High risk of permafrost thaw

"Arctic temperatures are rising fast, and permafrost is thawing. Carbon released into the atmosphere from permafrost soils will accelerate climate change, but the magnitude of this effect remains highly uncertain. Our collective estimate is that carbon will be released more quickly than models suggest, and at levels that are cause for serious concern.
We calculate that permafrost thaw will release the same order of magnitude of carbon as deforestation if current rates of deforestation continue.

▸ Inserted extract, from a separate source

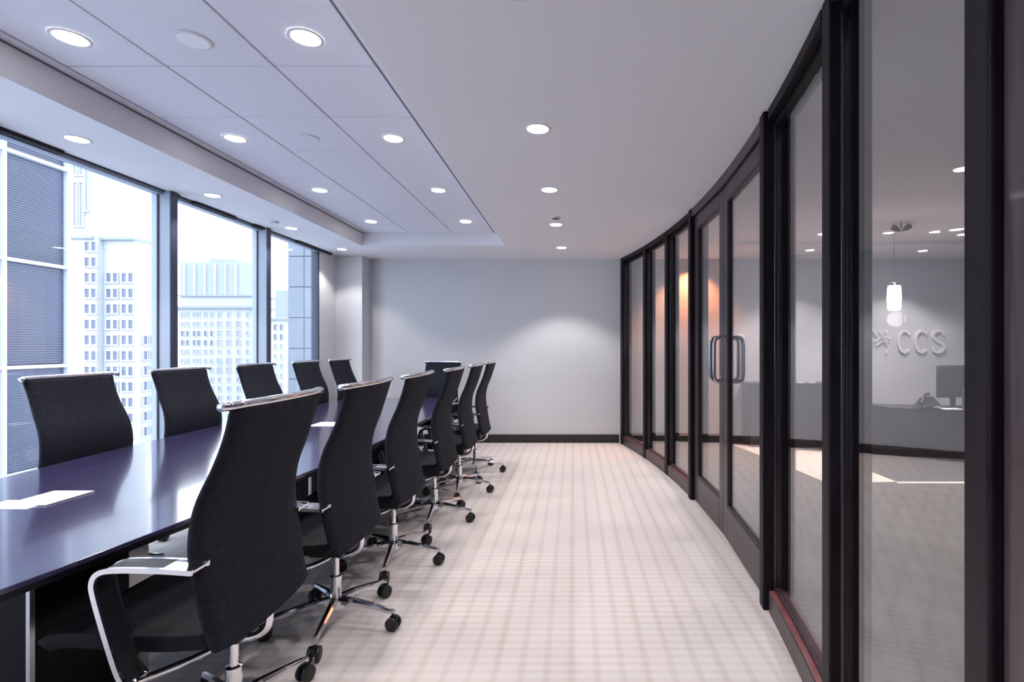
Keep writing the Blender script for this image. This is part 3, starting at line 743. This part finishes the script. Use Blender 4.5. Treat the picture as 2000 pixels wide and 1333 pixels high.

But because these emissions include significant quantities of methane, the overall effect on climate could be 2.5 times larger."

 
current rates of deforestation continue?

What links this to carbon taxes in the US? Unless you are wanting to reforrest what are currently cities in the US.

However in the Western US that is different. The cities were not carved out of forrests, and the natural rain may not support trees.
 
josephv - so what's the cause and what's the effect? Did the warming cause the release of CO2, or did CO2 release the warming? Correlation does not equal causation...
 
"Climate scientists have played a significant role in investigating global climate change. In the USA, a debate has swirled about whether a consensus on climate change exists among reputable scientists and this has entered the policy process. In order to better understand the views of US climate scientists, we conducted an empirical survey of US climate scientists (N = 468) in 2005, and compared the results with the 2007 Intergovernmental Panel on Climate Change (IPCC) physical science
report and policy summaries. Our results reveal that survey respondents generally agree about the nature, causes, and consequences of climate change, and are in agreement with IPCC findings. We also found that there is strong support for a variety of policy initiatives to reduce greenhouse gas emissions."

 
ronbert,
How is that a different perspective? I read a similar report about Mexico City nearly 20 years ago, and a somewhat similar report about the Los Angeles Basin nearly 30 years ago.

David
 
David,
The study was done on the second worst polluted city in the world using the same methods the US EPA uses to study air quality.
The study shows that dispite the poor air quality the number of deaths from the poor air quality is not significant.
The US EPA study (2009) of US cities shows "hundreds of thousands" of deaths in the US due to poor air quality in the US.
Bear in mind that the study in China is supported by the US EPA.
In effect the study in China negates the study in the US.